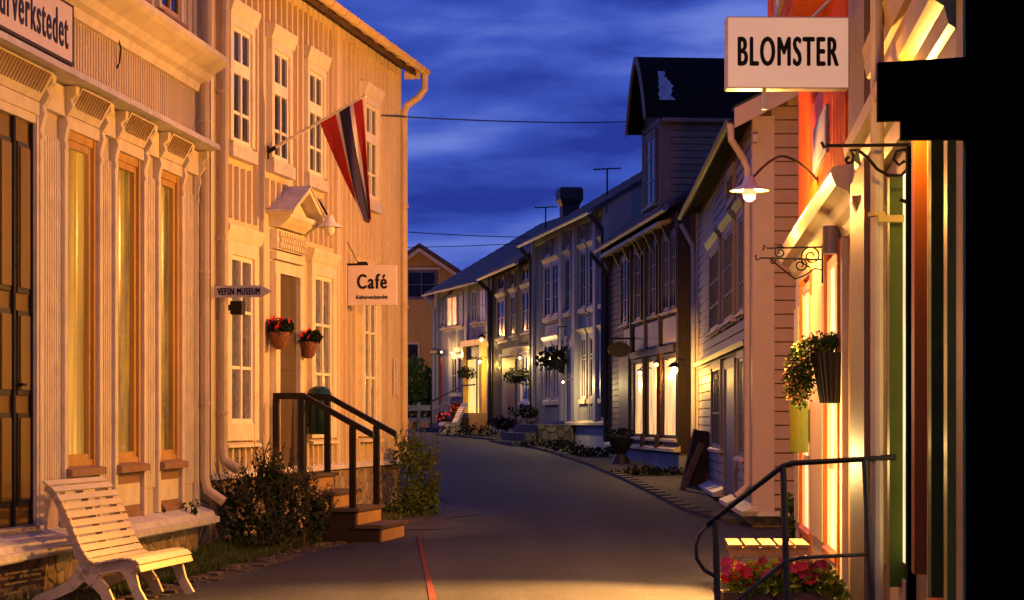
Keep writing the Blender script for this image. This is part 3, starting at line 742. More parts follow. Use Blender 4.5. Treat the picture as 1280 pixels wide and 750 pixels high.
# gooseneck lamp over the cafe door
def gooseneck(fr, u, z, out, drop, label, shade_r=.19, mat_arm='iron', glow='bulb', group=None):
    f2 = fr.sub(u, 0, z); rt = f2.root('wall_lamp', label, 'lamp', group)
    a = MB(f2); a.tube([(0, 0, z), (0, .03, z)], .05, 12)
    pts = [(0, .02 + (out - .02) * t, z + .28 * math.sin(t * math.pi * .86) * (1 - .2 * t) - drop * max(0, (t - .55)) / .45 * .35) for t in [i / 14 for i in range(15)]]
    a.tube(pts, .014, 8); a.build('arm', mat_arm, rt)
    e = pts[-1]
    s = MB(f2); s.lathe((e[0], e[1], e[2]), [(.0, .06), (.045, .055), (.06, .02), (.075, -.03), (shade_r, -.085), (shade_r + .004, -.095), (.07, -.045), (.02, -.03)], 24); s.build('lamp_shade', 'enamel', rt, smooth=True)
    b = MB(f2); b.lathe((e[0], e[1], e[2] - .12), [(.03, .07), (.06, .04), (.07, 0), (.055, -.05), (.02, -.075), (0, -.078)], 16); b.build('bulb', glow, rt, smooth=True)
    return f2.world(0, e[1], e[2] - .25), rt
gooseneck(FC, FC.U(371), 3.95, .42, .35, 'small white gooseneck lamp beside the pedimented cafe door hood', .16, glow='enamel')

# wicker wall baskets with red flowers
def basket(u, n, z, label, seed):
    f2 = FC.sub(u, 0, z); rt = f2.root('flower_basket', label, 'flower basket', 'wicker baskets beside the cafe door')
    b = MB(f2); b.lathe((0, n, z), [(.0, -.27), (.06, -.265), (.11, -.2), (.15, -.08), (.165, 0), (.15, 0), (.13, -.05)], 20)
    for i in range(5):
        zz = -.22 + i * .05; rr = .1 + .065 * (i / 4) + .004
        b.tube([(math.cos(t) * rr, n + math.sin(t) * rr, z + zz) for t in [2 * math.pi * k / 20 for k in range(21)]], .007, 5)
    b.build('pot', 'wicker', rt)
    h = MB(f2); h.tube([(0, 0, z + .05), (0, n * .5, z + .04), (0, n, z + .0)], .008); h.build('hook', 'iron', rt)
    r = random.Random(seed); l = MB(f2)
    blobs(l, [((0, n, z + .06), (.17, .17, .11)), ((.05, n + .06, z + .08), (.14, .14, .1))], 420, .06, r, .6); l.build('leaves', 'leaf', rt)
    fl_ = MB(f2)
    for k in range(16):
        t = r.uniform(0, 6.28); q = r.uniform(.05, .2)
        flower(fl_, (math.cos(t) * q, n + math.sin(t) * q, z + r.uniform(.06, .22)), r.uniform(.035, .06), r)
    fl_.build('flowers', 'petalred', rt)
    rt.scale = (.76, .76, .76)
    return rt
basket(FC.U(334), .2, FC.hit(347, 415, .15)[1], 'brown wicker basket of red flowers left of the cafe doorway', 5)
basket(FC.U(370.5), .2, FC.hit(382, 427, .16)[1], 'brown wicker basket of red flowers right of the cafe doorway', 11)

# pennant and pole
fu, fz = FC.U(331.5), FC.hit(331.5, 188)[1]
f2 = FC.sub(fu, .03, fz); rt = f2.root('flag_pole', 'slanting cream pole holding the pennant on the cream house wall', 'flag pole')
ptop = (0, 1.17, fz + .60)
b = MB(f2); b.tube([(0, .03, fz), ptop], [.022, .014], 10); b.build('pole', 'cream_trim', rt)
b = MB(f2); b.box(-.02, .02, 0, .015, fz - .1, fz + .05); b.tube([(0, 0, fz - .02), (0, .1, fz + .035)], .026, 10); b.build('bracket', 'iron', rt)
b = MB(f2); b.lathe((0, 1.18, fz + .605), [(0, -.03), (.025, -.01), (.03, .01), (.0, .035)], 12); b.build('finial', 'cream_trim', rt)
f3 = FC.sub(fu, 0, fz)
fm = MB(f3); Nh, Nv = 24, 40
A = Vector((0, .665, fz + .325)); B = Vector((0, 1.185, fz + .59)); T = Vector((.05, 1.215, fz - .82))
bands = [0, .36, .46, .74, .82, 1.0]
pts = [];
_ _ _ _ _
## PROBLEM TO SOLVE
Only the lines from the top of the data through the line with "gooseneck(FC, FC.U(371), 3.95, .42, .35, 'small" should be quoted, exactly and with both ends kept; skip the pictures.

## OUTPUT OF THE TASK
Keep writing the Blender script for this image. This is part 3, starting at line 742. More parts follow. Use Blender 4.5. Treat the picture as 1280 pixels wide and 750 pixels high.
# gooseneck lamp over the cafe door
def gooseneck(fr, u, z, out, drop, label, shade_r=.19, mat_arm='iron', glow='bulb', group=None):
    f2 = fr.sub(u, 0, z); rt = f2.root('wall_lamp', label, 'lamp', group)
    a = MB(f2); a.tube([(0, 0, z), (0, .03, z)], .05, 12)
    pts = [(0, .02 + (out - .02) * t, z + .28 * math.sin(t * math.pi * .86) * (1 - .2 * t) - drop * max(0, (t - .55)) / .45 * .35) for t in [i / 14 for i in range(15)]]
    a.tube(pts, .014, 8); a.build('arm', mat_arm, rt)
    e = pts[-1]
    s = MB(f2); s.lathe((e[0], e[1], e[2]), [(.0, .06), (.045, .055), (.06, .02), (.075, -.03), (shade_r, -.085), (shade_r + .004, -.095), (.07, -.045), (.02, -.03)], 24); s.build('lamp_shade', 'enamel', rt, smooth=True)
    b = MB(f2); b.lathe((e[0], e[1], e[2] - .12), [(.03, .07), (.06, .04), (.07, 0), (.055, -.05), (.02, -.075), (0, -.078)], 16); b.build('bulb', glow, rt, smooth=True)
    return f2.world(0, e[1], e[2] - .25), rt
gooseneck(FC, FC.U(371), 3.95, .42, .35, 'small white gooseneck lamp beside the pedimented cafe door hood', .16, glow='enamel')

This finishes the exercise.